Copy each line that has the string "follow" somewhere in it.
=-=-=
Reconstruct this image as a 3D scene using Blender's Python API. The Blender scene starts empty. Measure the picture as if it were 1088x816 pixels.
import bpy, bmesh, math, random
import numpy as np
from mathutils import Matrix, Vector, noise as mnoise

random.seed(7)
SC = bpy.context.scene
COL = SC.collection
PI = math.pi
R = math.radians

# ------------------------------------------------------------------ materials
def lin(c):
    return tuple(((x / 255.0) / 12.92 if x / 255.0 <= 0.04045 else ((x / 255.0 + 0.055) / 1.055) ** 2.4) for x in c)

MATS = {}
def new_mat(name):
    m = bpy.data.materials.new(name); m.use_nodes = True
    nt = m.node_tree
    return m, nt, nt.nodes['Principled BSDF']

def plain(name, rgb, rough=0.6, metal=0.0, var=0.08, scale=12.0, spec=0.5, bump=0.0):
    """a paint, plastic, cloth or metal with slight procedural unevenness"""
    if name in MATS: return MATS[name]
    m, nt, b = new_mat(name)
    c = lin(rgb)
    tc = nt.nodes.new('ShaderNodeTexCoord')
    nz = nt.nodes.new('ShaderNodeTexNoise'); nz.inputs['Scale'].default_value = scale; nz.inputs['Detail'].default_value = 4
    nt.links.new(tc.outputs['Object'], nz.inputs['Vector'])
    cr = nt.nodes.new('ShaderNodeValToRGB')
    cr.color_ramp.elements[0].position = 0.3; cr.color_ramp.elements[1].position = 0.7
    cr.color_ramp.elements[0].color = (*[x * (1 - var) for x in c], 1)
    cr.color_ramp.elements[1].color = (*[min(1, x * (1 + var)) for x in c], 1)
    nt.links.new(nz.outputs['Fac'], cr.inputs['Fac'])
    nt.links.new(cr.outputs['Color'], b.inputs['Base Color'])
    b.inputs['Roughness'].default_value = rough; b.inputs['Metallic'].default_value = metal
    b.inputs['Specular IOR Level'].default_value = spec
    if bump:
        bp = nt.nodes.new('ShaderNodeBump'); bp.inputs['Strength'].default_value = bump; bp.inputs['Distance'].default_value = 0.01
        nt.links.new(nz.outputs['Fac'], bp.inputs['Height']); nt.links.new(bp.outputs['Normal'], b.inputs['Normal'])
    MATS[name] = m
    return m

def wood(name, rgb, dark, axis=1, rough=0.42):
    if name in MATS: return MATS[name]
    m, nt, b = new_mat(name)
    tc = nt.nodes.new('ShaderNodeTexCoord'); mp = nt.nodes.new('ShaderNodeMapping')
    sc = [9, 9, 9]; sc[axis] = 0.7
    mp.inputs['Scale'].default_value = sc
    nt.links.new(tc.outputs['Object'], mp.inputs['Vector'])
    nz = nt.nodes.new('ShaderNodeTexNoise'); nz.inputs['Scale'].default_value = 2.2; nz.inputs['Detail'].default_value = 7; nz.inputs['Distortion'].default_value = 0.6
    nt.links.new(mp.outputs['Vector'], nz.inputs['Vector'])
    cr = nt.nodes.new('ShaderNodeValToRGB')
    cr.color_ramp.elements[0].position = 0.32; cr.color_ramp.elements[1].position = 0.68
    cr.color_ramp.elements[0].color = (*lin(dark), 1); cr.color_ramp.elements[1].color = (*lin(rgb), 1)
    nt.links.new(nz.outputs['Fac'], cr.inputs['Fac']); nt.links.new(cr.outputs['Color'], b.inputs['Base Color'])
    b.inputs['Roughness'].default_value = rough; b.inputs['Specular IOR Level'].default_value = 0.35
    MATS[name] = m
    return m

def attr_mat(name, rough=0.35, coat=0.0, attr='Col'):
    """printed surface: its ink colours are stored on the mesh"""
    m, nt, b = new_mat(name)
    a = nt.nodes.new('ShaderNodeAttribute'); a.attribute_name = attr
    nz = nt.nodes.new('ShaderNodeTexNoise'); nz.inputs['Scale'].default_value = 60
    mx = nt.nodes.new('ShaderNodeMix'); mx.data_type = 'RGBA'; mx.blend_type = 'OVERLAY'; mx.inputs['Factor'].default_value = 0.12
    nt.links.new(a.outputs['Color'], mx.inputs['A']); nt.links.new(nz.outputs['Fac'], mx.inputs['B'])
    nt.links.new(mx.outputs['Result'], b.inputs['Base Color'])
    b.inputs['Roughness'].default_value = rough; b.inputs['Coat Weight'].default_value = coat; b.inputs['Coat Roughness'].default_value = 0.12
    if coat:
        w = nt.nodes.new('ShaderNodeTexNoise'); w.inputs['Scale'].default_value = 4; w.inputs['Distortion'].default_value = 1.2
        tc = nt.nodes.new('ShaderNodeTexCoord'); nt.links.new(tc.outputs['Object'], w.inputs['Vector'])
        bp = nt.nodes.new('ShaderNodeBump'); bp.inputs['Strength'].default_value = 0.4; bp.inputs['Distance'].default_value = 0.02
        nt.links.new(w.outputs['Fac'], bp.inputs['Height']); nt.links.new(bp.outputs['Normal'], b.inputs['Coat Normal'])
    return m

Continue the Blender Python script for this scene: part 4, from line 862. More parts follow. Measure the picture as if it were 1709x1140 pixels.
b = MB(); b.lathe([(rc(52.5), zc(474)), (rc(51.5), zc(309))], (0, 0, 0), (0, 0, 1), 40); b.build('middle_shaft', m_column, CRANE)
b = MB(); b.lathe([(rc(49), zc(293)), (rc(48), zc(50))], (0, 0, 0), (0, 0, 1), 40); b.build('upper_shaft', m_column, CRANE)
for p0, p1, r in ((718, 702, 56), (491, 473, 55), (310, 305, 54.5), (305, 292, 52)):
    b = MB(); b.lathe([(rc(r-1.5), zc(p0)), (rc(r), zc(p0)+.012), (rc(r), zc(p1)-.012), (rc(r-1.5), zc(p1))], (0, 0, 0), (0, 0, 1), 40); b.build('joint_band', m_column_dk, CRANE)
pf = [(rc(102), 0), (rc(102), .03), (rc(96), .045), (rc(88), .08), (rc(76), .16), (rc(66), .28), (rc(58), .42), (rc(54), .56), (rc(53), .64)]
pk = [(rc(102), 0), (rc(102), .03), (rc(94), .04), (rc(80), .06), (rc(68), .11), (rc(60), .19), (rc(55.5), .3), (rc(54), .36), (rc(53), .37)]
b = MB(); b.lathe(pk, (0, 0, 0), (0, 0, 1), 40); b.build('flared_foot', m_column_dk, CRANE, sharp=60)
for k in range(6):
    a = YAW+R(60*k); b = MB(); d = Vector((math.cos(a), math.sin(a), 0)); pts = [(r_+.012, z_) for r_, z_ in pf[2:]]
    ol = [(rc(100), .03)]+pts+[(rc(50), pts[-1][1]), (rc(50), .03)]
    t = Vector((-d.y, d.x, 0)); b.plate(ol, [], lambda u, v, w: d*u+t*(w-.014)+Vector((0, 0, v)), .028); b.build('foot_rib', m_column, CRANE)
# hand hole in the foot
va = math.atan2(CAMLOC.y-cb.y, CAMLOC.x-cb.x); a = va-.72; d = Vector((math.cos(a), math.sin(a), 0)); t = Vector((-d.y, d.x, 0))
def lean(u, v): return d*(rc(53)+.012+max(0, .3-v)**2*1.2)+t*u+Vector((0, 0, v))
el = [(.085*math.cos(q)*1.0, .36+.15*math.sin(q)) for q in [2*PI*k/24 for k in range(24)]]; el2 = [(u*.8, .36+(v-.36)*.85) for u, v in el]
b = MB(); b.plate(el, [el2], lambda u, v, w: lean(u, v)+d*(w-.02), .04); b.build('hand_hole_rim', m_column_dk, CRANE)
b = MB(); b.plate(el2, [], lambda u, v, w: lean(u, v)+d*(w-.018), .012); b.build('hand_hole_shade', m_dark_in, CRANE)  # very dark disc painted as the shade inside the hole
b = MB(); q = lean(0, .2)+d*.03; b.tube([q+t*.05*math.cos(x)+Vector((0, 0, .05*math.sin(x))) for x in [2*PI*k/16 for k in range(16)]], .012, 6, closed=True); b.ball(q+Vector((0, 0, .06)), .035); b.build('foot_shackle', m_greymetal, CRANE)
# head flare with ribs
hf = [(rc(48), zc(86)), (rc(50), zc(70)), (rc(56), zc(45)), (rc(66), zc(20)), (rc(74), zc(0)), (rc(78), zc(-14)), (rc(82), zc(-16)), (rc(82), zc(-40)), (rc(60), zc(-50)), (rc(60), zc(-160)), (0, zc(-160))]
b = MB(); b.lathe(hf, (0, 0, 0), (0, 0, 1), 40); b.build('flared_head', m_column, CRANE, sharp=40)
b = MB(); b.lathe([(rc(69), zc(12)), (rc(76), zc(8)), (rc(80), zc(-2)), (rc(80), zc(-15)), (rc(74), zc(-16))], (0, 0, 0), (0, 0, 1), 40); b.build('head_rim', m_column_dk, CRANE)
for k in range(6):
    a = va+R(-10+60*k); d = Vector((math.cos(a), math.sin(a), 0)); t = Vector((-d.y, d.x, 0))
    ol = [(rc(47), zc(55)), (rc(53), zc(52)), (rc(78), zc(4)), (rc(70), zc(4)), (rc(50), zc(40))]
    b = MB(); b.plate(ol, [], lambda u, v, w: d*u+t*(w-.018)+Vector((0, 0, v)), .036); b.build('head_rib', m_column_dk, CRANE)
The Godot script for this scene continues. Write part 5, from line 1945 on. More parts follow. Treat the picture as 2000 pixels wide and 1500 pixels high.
=-=-=
WRITTEN REPLY:
Continue the Blender Python script for this scene: part 4, from line 862. More parts follow. Measure the picture as if it were 1709x1140 pixels.
The Godot script for this scene continues. Write part 5, from line 1945 on. More parts follow. Treat the picture as 2000 pixels wide and 1500 pixels high.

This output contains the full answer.